- The task -
Your task is to output the data exactly as it stands.
BEGIN Provided material
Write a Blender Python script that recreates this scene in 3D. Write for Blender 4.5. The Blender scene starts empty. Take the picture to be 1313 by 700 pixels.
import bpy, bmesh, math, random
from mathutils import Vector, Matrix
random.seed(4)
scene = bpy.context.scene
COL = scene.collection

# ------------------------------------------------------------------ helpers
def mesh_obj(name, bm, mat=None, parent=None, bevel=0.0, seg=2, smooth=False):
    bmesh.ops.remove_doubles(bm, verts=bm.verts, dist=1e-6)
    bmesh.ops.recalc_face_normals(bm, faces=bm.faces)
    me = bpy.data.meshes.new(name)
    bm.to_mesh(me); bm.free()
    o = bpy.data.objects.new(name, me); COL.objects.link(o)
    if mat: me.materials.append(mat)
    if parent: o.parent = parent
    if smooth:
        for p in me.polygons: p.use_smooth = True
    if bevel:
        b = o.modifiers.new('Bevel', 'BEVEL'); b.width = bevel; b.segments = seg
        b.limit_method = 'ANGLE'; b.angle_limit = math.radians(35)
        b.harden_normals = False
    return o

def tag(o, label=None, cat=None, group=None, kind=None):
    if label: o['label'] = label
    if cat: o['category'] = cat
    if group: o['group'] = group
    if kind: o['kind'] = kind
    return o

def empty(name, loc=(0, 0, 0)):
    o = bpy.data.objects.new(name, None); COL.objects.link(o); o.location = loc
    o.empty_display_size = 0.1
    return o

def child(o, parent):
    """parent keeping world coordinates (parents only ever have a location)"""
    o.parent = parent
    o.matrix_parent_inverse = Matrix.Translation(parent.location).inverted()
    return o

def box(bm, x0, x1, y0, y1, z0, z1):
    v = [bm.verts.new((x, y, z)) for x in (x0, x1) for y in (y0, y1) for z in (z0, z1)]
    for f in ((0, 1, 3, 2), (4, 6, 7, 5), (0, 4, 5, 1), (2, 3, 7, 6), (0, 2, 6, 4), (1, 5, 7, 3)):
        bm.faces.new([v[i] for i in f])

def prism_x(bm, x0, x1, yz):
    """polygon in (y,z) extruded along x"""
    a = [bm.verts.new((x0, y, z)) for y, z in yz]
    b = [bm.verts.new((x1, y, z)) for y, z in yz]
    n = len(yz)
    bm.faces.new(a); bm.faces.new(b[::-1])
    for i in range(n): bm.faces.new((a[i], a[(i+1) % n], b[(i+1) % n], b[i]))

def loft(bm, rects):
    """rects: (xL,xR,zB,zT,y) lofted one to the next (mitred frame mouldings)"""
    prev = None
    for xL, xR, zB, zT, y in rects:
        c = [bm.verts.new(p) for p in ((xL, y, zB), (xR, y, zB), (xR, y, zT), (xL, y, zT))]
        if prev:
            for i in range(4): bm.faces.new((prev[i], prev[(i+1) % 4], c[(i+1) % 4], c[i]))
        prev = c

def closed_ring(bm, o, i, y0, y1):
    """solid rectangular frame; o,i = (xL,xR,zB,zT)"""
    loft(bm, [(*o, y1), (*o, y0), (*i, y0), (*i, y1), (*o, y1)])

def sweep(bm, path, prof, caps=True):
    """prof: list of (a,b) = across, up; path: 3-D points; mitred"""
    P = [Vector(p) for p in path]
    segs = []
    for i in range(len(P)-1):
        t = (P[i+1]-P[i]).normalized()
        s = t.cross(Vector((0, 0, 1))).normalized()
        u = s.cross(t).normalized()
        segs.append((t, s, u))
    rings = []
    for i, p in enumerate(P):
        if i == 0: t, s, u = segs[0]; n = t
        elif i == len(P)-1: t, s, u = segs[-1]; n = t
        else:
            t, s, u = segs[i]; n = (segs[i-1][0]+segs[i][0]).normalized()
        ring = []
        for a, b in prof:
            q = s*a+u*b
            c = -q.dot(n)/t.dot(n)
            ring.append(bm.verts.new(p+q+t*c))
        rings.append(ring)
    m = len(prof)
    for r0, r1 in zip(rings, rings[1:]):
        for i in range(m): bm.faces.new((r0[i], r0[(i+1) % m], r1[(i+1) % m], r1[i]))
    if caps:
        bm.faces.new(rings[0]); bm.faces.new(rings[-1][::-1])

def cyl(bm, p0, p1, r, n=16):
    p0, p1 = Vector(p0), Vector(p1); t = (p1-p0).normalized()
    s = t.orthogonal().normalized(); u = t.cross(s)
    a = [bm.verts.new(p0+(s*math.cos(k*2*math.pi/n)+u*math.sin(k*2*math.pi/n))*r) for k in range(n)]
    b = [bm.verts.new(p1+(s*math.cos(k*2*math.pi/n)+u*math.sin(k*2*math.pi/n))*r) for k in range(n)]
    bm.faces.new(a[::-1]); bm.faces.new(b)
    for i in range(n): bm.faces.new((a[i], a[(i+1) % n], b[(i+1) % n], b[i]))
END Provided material
- Output for this task -
Write a Blender Python script that recreates this scene in 3D. Write for Blender 4.5. The Blender scene starts empty. Take the picture to be 1313 by 700 pixels.
import bpy, bmesh, math, random
from mathutils import Vector, Matrix
random.seed(4)
scene = bpy.context.scene
COL = scene.collection

# ------------------------------------------------------------------ helpers
def mesh_obj(name, bm, mat=None, parent=None, bevel=0.0, seg=2, smooth=False):
    bmesh.ops.remove_doubles(bm, verts=bm.verts, dist=1e-6)
    bmesh.ops.recalc_face_normals(bm, faces=bm.faces)
    me = bpy.data.meshes.new(name)
    bm.to_mesh(me); bm.free()
    o = bpy.data.objects.new(name, me); COL.objects.link(o)
    if mat: me.materials.append(mat)
    if parent: o.parent = parent
    if smooth:
        for p in me.polygons: p.use_smooth = True
    if bevel:
        b = o.modifiers.new('Bevel', 'BEVEL'); b.width = bevel; b.segments = seg
        b.limit_method = 'ANGLE'; b.angle_limit = math.radians(35)
        b.harden_normals = False
    return o

def tag(o, label=None, cat=None, group=None, kind=None):
    if label: o['label'] = label
    if cat: o['category'] = cat
    if group: o['group'] = group
    if kind: o['kind'] = kind
    return o

def empty(name, loc=(0, 0, 0)):
    o = bpy.data.objects.new(name, None); COL.objects.link(o); o.location = loc
    o.empty_display_size = 0.1
    return o

def child(o, parent):
    """parent keeping world coordinates (parents only ever have a location)"""
    o.parent = parent
    o.matrix_parent_inverse = Matrix.Translation(parent.location).inverted()
    return o

def box(bm, x0, x1, y0, y1, z0, z1):
    v = [bm.verts.new((x, y, z)) for x in (x0, x1) for y in (y0, y1) for z in (z0, z1)]
    for f in ((0, 1, 3, 2), (4, 6, 7, 5), (0, 4, 5, 1), (2, 3, 7, 6), (0, 2, 6, 4), (1, 5, 7, 3)):
        bm.faces.new([v[i] for i in f])

def prism_x(bm, x0, x1, yz):
    """polygon in (y,z) extruded along x"""
    a = [bm.verts.new((x0, y, z)) for y, z in yz]
    b = [bm.verts.new((x1, y, z)) for y, z in yz]
    n = len(yz)
    bm.faces.new(a); bm.faces.new(b[::-1])
    for i in range(n): bm.faces.new((a[i], a[(i+1) % n], b[(i+1) % n], b[i]))

def loft(bm, rects):
    """rects: (xL,xR,zB,zT,y) lofted one to the next (mitred frame mouldings)"""
    prev = None
    for xL, xR, zB, zT, y in rects:
        c = [bm.verts.new(p) for p in ((xL, y, zB), (xR, y, zB), (xR, y, zT), (xL, y, zT))]
        if prev:
            for i in range(4): bm.faces.new((prev[i], prev[(i+1) % 4], c[(i+1) % 4], c[i]))
        prev = c

def closed_ring(bm, o, i, y0, y1):
    """solid rectangular frame; o,i = (xL,xR,zB,zT)"""
    loft(bm, [(*o, y1), (*o, y0), (*i, y0), (*i, y1), (*o, y1)])

def sweep(bm, path, prof, caps=True):
    """prof: list of (a,b) = across, up; path: 3-D points; mitred"""
    P = [Vector(p) for p in path]
    segs = []
    for i in range(len(P)-1):
        t = (P[i+1]-P[i]).normalized()
        s = t.cross(Vector((0, 0, 1))).normalized()
        u = s.cross(t).normalized()
        segs.append((t, s, u))
    rings = []
    for i, p in enumerate(P):
        if i == 0: t, s, u = segs[0]; n = t
        elif i == len(P)-1: t, s, u = segs[-1]; n = t
        else:
            t, s, u = segs[i]; n = (segs[i-1][0]+segs[i][0]).normalized()
        ring = []
        for a, b in prof:
            q = s*a+u*b
            c = -q.dot(n)/t.dot(n)
            ring.append(bm.verts.new(p+q+t*c))
        rings.append(ring)
    m = len(prof)
    for r0, r1 in zip(rings, rings[1:]):
        for i in range(m): bm.faces.new((r0[i], r0[(i+1) % m], r1[(i+1) % m], r1[i]))
    if caps:
        bm.faces.new(rings[0]); bm.faces.new(rings[-1][::-1])

def cyl(bm, p0, p1, r, n=16):
    p0, p1 = Vector(p0), Vector(p1); t = (p1-p0).normalized()
    s = t.orthogonal().normalized(); u = t.cross(s)
    a = [bm.verts.new(p0+(s*math.cos(k*2*math.pi/n)+u*math.sin(k*2*math.pi/n))*r) for k in range(n)]
    b = [bm.verts.new(p1+(s*math.cos(k*2*math.pi/n)+u*math.sin(k*2*math.pi/n))*r) for k in range(n)]
    bm.faces.new(a[::-1]); bm.faces.new(b)
    for i in range(n): bm.faces.new((a[i], a[(i+1) % n], b[(i+1) % n], b[i]))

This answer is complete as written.